I recently attended (and presented at) an open source conference. One of the presentations was fascinating, covering all kinds of automation devices for home lighting, security, and automation. The presentation is here:
http://2008.utosc.com/presentation/51/
He uses Control4 wall-mounted dimmers to control the lights throughout his house, and motion detectors dim the lights on (gently) when you walk into a room or down a hall. The part I found fascinating, however, is that if you try to use his system to save energy, there isn't too much to be saved, because each wall box dimmer consumes a few watts of power, even when off. With a house full of these, that could be over 100 watts of standby power, added to whatever the central controller requires (maybe a few hundred watts if it's a PC). This means that you're burning between 3 and 10 kWh every day just to run the automation systems. He specifically pointed this out during the presentation so we would not try to save energy by burning just as much energy.

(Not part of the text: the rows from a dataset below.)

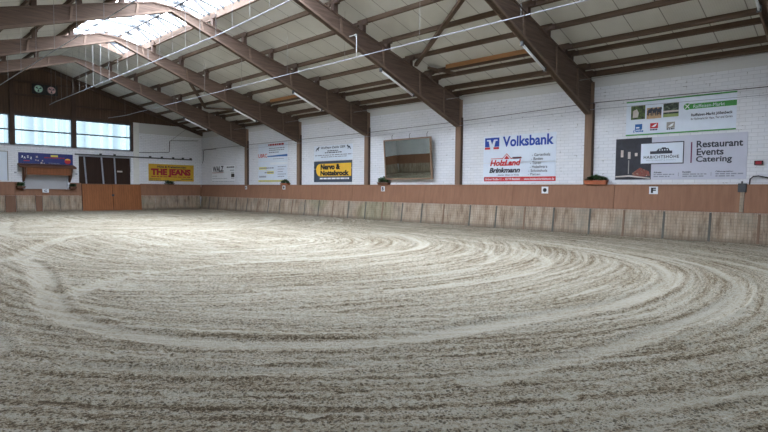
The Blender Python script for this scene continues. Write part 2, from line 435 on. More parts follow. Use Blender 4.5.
    for nm, (a1, b1) in (('uv1', (u1+wob*.25, v1)), ('uv2', (u2+wob*.3, v2)), ('uv3', (u3+wob*.4, v3))):
        a = me.attributes.new(nm, 'FLOAT_VECTOR', 'POINT')
        a.data.foreach_set('vector', np.stack([a1, b1, np.zeros_like(a1)], -1).reshape(-1).astype(np.float32))
    o = bpy.data.objects.new('floor', me); COL.objects.link(o); struct(o)
    # material
    m, nt, bs = newmat('raked_riding_sand')
    def att(n, k='Fac'):
        a = nt.nodes.new('ShaderNodeAttribute'); a.attribute_name = n; return a.outputs[k]
    def streak(name, su, sv, off, detail=5):
        mp = nt.nodes.new('ShaderNodeMapping'); mp.inputs['Scale'].default_value = (su, sv, 1); mp.inputs['Location'].default_value = (off, off, off)
        nt.links.new(att(name, 'Vector'), mp.inputs['Vector']); return noise(nt, mp.outputs[0], 1, detail, .62)
    def pick(su, sv, off, d=5):
        a, b, c = streak('uv1', su, sv, off, d), streak('uv2', su, sv, off+5, d), streak('uv3', su, sv, off+9, d)
        x = math_(nt, 'ADD', math_(nt, 'MULTIPLY', a, att('in1')), math_(nt, 'MULTIPLY', b, att('in2')))
        inv = math_(nt, 'SUBTRACT', 1, math_(nt, 'ADD', att('in1'), att('in2')), clamp=True)
        return math_(nt, 'ADD', x, math_(nt, 'MULTIPLY', c, inv))
    s1 = pick(3.0, .12, 1, 3); s2 = pick(9, .45, 3, 3); s3 = pick(34, 4, 7, 2)
    tc = nt.nodes.new('ShaderNodeTexCoord'); V = tc.outputs['Object']
    g1 = noise(nt, V, 26, 5, .8); g2 = noise(nt, V, 90, 2, .7); big = noise(nt, V, .45, 3)
    t = math_(nt, 'MULTIPLY', s1, .65)
    for src, k in ((s2, 1.1), (s3, .8), (g1, 2.3), (g2, 1.2), (big, .4)): t = math_(nt, 'ADD', t, math_(nt, 'MULTIPLY', src, k))
    sepu = [None]*3
    for q_ in range(3):
        sp3 = nt.nodes.new('ShaderNodeSeparateXYZ'); nt.links.new(att('uv%d' % (q_+1), 'Vector'), sp3.inputs[0]); sepu[q_] = sp3.outputs[0]
    inv_ = math_(nt, 'SUBTRACT', 1, math_(nt, 'ADD', att('in1'), att('in2')), clamp=True)
    uu = math_(nt, 'ADD', math_(nt, 'ADD', math_(nt, 'MULTIPLY', sepu[0], att('in1')), math_(nt, 'MULTIPLY', sepu[1], att('in2'))), math_(nt, 'MULTIPLY', sepu[2], inv_))
    uu = math_(nt, 'ADD', uu, math_(nt, 'MULTIPLY', s1, .25))
    tine = math_(nt, 'SINE', math_(nt, 'MULTIPLY', uu, 2*math.pi/.17))
    t = math_(nt, 'ADD', t, math_(nt, 'MULTIPLY', tine, .10))
    t = math_(nt, 'SUBTRACT', t, 3.12)                       # centred on zero
    t = math_(nt, 'ADD', math_(nt, 'ADD', t, math_(nt, 'MULTIPLY', math_(nt, 'MULTIPLY', att('track'), math_(nt, 'ADD', g1, .45)), .24)), .5)
    t = math_(nt, 'ADD', math_(nt, 'MULTIPLY', math_(nt, 'SUBTRACT', t, .5), 1.35), .5)
    col = ramp(nt, t, [(.0, (.085, .062, .036)), (.24, (.205, .158, .10)), (.45, (.315, .265, .185)), (.62, (.385, .345, .262)), (1.0, (.465, .432, .352))])
    rough_ = math_(nt, 'SUBTRACT', 1, math_(nt, 'MULTIPLY', att('track'), .8), clamp=True)
    for sc_, th_, gate, lim in ((24, .30, s2, .53), (42, .33, s1, .55), (11, .17, g1, .50)):
        vo = N(nt, 'ShaderNodeTexVoronoi'); vo.inputs['Scale'].default_value = sc_; nt.links.new(V, vo.inputs['Vector'])
        crumb = math_(nt, 'MULTIPLY', math_(nt, 'LESS_THAN', vo.outputs['Distance'], th_), math_(nt, 'LESS_THAN', gate, lim))
        col = mixc(nt, math_(nt, 'MULTIPLY', math_(nt, 'MULTIPLY', crumb, rough_), .72), col, (.062, .046, .026))
    nt.links.new(col, bs.inputs['Base Color']); bs.inputs['Roughness'].default_value = .9
    bs.inputs['Specular IOR Level'].default_value = .15
    hh = math_(nt, 'ADD', math_(nt, 'MULTIPLY', g1, .6), math_(nt, 'ADD', math_(nt, 'MULTIPLY', g2, .25), math_(nt, 'MULTIPLY', s2, .7)))
    bump(nt, bs, hh, .8, .045)
    me.materials.append(m)
sand()

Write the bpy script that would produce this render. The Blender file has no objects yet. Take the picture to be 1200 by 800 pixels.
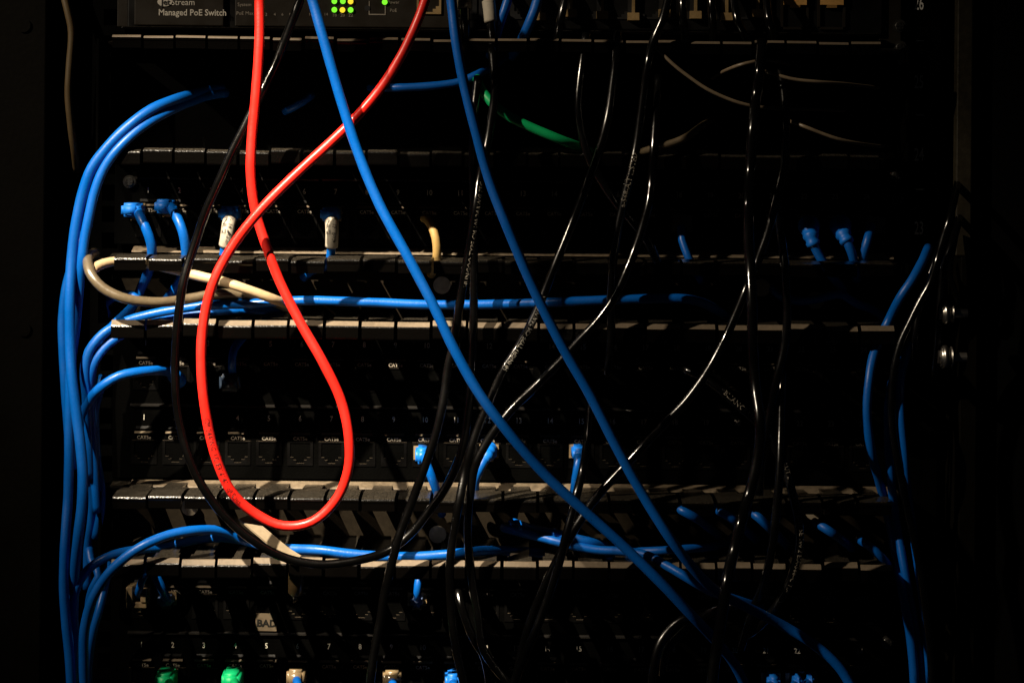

Referring back to the system in my kitchen that I described in my first post, since I'm using older generation Watt Stoppers, only one of them is drawing power, and it provides the DC supply to the illumra room controller and the other relays. If all the Watt Stoppers were powered by 120VAC, there would be a lot more standby power being used. I think it's only 2 or 3 watts, so it would probably be a wash to swap it out for 120VAC powered illumra single-channel room controllers, as they draw about 1 watt each. If I had single switches rather than three in one spot, then the power savings of the single-channel illumra receivers would be more compelling, compared to watt stoppers and the 3-channel room controller. Maybe I'll try out a one-channel unit somewhere else in the house.